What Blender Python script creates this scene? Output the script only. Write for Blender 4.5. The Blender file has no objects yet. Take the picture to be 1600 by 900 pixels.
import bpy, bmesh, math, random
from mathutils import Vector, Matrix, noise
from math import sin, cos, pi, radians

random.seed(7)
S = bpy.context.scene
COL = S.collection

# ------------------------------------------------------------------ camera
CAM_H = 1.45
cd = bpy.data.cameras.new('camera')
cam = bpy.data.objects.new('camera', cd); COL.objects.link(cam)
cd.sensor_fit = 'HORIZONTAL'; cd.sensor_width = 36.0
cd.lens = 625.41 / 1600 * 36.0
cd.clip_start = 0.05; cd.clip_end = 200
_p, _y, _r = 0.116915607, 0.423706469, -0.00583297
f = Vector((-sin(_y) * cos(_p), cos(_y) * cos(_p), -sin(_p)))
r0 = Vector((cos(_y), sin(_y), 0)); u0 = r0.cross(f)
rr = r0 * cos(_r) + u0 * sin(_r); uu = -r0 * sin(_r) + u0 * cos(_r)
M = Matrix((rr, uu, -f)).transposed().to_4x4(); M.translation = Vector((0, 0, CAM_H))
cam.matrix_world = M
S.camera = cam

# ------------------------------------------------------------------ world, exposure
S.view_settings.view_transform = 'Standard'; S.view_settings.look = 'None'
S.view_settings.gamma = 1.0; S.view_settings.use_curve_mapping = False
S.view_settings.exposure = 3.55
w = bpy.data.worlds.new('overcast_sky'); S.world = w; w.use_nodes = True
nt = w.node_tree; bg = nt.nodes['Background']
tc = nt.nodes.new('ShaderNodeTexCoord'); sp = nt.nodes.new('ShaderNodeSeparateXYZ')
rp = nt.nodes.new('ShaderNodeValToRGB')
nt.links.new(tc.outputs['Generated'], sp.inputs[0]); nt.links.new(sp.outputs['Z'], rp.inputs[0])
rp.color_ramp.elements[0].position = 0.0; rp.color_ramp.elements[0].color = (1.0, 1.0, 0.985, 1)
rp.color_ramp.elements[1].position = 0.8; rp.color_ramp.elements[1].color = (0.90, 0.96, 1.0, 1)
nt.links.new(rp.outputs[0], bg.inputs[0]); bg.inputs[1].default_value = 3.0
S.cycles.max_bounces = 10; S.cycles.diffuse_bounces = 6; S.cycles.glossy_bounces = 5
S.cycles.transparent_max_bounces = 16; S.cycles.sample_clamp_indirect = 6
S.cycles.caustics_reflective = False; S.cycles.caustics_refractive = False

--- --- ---

» YOUR INSTRUCTIONS
Without changing anything, quote the lines from the top of the data to the line that contains "COL = S.collection", including that line.

» THE RESULT
What Blender Python script creates this scene? Output the script only. Write for Blender 4.5. The Blender file has no objects yet. Take the picture to be 1600 by 900 pixels.
import bpy, bmesh, math, random
from mathutils import Vector, Matrix, noise
from math import sin, cos, pi, radians

random.seed(7)
S = bpy.context.scene
COL = S.collection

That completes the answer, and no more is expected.